At first, I debated whether to let her witness where her food comes from.  I wondered if her young age meant she’d be oblivious to what was happening or whether she’d be scarred for life.

As you can imagine, processing fifty birds is not a Barney singalong; there is a fair amount of blood and guts involved (don’t worry, I’m not showing any gross pictures).

In the end, I decided to let her watch because butchering animals is the reality of eating meat.

I see no reason to sugar coat this reality.  If she decides one day that she can’t accept these practices, then she’s welcome to become a vegetarian and I’ll be the first one to offer her a tofurkey burger.

But I’d rather she be made aware that an animal’s life was sacrificed so that we may eat meat than grow up thinking poultry grows on trees…..the chicken tender tree.  I see no “right” age to introduce this grisly concept.

Here she is, all smiles right before daddy slit some birds’ throats.

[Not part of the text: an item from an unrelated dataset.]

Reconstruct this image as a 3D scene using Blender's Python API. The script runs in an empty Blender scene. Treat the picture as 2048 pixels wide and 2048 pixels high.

And here she is right after…

Even though June has never seen or heard anything bad (death or otherwise), she instinctively knew something bad was going down; those birds weren’t spurting ketchup.

“We have how many birds left to process?”

But you know what?

She did okay.

Like her mom, she learned to look away when dad was doing the ickiest work.   Though it may be a few years before she appreciates tonight’s roast chicken dinner as much as I do.